### Task directions
Up to and including the line with "COL = S.collection", reproduce the listing below exactly, beginning at its first line.

--------

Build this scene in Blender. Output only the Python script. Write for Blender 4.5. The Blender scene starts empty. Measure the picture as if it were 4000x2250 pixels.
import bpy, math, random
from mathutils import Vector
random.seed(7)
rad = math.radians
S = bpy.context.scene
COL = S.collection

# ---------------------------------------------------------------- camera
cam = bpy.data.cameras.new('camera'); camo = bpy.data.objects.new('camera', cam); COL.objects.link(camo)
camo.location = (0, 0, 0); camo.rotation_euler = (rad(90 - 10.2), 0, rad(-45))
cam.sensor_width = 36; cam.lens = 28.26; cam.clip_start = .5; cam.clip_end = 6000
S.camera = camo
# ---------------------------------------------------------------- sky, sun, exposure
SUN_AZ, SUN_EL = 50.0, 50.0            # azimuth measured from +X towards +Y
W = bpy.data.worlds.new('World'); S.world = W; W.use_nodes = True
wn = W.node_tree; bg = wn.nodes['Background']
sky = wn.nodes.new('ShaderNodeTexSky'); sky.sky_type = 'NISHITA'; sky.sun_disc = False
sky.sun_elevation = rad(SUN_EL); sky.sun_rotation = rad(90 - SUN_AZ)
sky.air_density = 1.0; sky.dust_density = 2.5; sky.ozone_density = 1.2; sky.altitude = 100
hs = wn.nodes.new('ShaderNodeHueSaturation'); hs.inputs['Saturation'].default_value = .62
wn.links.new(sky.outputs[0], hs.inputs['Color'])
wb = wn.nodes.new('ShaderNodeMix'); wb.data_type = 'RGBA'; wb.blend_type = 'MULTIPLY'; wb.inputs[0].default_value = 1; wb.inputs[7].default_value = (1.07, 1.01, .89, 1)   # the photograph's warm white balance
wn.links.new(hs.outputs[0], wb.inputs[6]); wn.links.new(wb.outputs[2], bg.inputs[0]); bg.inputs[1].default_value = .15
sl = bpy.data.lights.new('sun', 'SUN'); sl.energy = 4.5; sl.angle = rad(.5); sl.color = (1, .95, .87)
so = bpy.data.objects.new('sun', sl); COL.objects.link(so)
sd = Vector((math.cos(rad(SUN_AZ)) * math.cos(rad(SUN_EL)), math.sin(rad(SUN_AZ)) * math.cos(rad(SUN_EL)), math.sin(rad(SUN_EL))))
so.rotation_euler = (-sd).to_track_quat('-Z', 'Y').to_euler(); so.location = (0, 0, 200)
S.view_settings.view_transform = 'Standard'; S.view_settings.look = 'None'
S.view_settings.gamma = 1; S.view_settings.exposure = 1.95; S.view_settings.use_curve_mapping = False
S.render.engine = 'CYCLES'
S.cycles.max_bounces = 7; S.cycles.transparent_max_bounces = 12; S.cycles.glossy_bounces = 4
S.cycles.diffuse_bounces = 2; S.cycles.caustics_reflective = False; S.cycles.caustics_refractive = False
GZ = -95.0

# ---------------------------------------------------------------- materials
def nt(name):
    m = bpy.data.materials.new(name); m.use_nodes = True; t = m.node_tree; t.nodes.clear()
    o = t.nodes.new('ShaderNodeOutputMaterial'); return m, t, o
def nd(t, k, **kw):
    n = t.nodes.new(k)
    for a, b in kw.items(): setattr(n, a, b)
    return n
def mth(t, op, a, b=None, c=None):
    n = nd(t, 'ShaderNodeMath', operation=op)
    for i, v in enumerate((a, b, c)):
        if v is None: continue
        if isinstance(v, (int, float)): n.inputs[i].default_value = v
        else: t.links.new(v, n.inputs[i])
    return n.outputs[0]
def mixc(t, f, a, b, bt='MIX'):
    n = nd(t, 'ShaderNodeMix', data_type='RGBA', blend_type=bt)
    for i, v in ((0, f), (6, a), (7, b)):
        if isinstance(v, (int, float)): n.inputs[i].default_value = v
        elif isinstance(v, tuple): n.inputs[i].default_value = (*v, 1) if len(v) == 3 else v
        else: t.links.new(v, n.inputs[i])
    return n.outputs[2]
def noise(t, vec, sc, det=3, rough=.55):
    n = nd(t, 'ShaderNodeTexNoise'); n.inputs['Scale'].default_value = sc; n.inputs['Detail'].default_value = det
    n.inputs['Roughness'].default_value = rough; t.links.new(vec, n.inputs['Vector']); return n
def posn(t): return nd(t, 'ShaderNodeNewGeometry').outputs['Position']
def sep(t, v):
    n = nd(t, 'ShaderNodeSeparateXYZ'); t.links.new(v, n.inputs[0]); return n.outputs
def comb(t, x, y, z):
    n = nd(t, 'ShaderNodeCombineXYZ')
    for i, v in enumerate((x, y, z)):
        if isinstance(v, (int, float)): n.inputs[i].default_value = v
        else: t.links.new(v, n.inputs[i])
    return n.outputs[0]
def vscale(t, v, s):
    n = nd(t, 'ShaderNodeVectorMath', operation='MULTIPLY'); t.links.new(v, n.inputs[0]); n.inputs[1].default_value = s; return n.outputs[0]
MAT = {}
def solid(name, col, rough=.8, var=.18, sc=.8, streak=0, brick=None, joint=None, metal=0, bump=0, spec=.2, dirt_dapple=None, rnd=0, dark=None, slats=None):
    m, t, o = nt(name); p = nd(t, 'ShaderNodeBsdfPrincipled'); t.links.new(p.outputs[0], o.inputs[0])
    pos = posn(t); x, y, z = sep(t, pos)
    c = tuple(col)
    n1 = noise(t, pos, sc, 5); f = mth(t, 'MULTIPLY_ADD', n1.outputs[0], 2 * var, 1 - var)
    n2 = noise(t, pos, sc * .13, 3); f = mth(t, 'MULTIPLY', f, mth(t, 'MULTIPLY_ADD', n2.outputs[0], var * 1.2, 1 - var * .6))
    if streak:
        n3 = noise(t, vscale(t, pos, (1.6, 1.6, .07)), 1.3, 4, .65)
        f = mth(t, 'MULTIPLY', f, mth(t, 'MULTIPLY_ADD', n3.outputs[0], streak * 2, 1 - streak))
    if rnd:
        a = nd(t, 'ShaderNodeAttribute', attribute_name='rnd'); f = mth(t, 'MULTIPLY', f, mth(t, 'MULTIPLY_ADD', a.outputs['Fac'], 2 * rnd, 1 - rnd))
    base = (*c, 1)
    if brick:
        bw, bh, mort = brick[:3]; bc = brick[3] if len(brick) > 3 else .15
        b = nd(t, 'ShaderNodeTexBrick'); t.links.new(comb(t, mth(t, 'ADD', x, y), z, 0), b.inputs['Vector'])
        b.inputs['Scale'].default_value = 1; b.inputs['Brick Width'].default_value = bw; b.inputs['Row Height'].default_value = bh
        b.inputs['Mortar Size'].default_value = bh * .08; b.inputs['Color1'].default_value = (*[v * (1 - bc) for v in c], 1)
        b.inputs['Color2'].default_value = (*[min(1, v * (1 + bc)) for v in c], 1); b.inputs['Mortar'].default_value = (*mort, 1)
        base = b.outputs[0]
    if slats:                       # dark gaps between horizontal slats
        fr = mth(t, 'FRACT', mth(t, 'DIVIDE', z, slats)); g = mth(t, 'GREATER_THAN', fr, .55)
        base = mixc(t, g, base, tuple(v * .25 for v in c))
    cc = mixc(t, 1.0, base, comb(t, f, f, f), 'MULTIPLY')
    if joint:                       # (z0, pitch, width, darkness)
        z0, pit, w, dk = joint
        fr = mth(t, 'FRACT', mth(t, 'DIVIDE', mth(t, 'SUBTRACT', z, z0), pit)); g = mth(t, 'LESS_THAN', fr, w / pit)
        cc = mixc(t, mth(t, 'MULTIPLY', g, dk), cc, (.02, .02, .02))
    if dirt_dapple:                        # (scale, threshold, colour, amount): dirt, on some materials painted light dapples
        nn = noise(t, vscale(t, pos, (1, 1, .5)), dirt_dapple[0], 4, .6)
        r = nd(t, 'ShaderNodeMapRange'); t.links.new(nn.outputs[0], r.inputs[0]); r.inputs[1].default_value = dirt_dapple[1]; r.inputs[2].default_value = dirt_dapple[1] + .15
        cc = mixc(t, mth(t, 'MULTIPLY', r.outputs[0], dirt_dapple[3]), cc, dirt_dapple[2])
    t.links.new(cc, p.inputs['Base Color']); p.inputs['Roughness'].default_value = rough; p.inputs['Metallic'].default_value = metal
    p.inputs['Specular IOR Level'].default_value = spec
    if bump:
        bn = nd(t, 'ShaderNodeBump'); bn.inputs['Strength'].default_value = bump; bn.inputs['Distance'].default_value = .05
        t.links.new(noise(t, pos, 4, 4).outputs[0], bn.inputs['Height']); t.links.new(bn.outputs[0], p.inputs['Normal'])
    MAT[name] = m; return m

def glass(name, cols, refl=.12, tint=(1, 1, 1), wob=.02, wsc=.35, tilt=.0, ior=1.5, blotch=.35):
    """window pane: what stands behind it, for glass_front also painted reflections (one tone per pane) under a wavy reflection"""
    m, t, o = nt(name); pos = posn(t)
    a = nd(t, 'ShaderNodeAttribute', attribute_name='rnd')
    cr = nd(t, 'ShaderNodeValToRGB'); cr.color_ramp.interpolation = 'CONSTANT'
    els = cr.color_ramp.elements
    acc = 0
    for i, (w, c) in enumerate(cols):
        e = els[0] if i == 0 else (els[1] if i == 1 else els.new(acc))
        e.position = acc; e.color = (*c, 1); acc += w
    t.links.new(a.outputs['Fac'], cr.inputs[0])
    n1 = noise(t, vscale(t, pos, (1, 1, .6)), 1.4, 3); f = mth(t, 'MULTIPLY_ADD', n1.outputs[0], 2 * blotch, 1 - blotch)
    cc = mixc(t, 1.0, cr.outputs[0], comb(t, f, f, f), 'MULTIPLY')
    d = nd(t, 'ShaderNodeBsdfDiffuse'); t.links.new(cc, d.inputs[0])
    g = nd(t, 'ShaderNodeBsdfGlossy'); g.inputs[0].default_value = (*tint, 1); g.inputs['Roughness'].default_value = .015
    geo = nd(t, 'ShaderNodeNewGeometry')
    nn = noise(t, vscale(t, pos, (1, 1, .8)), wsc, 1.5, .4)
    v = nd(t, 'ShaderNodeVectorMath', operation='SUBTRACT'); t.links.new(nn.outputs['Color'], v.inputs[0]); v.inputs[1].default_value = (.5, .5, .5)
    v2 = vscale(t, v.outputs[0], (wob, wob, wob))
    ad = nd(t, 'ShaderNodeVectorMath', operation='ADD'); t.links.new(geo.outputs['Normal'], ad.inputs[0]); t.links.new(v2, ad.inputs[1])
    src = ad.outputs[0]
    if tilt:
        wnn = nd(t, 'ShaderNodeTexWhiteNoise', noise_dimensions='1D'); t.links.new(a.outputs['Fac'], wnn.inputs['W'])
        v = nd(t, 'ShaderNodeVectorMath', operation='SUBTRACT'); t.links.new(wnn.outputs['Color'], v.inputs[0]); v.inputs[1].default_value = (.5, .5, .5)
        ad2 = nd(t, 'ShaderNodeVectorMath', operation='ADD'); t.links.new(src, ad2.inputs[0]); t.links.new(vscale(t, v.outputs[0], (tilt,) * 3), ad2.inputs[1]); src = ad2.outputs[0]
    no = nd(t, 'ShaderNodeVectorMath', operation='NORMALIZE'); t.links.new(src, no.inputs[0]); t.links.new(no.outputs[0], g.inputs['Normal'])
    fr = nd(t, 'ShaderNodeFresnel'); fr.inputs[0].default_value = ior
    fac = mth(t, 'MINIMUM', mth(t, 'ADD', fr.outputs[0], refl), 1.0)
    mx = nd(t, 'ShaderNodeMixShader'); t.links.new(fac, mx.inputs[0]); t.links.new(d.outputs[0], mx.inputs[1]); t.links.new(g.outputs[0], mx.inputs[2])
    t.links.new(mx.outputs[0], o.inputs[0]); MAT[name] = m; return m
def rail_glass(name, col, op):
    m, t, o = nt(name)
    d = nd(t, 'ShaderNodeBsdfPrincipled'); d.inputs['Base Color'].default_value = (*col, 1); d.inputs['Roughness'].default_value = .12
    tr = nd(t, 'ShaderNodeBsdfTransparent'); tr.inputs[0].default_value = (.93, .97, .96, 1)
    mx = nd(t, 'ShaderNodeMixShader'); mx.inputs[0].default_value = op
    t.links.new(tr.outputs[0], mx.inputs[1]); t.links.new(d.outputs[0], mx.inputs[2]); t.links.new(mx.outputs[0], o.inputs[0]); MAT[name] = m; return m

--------

### Response below
Build this scene in Blender. Output only the Python script. Write for Blender 4.5. The Blender scene starts empty. Measure the picture as if it were 4000x2250 pixels.
import bpy, math, random
from mathutils import Vector
random.seed(7)
rad = math.radians
S = bpy.context.scene
COL = S.collection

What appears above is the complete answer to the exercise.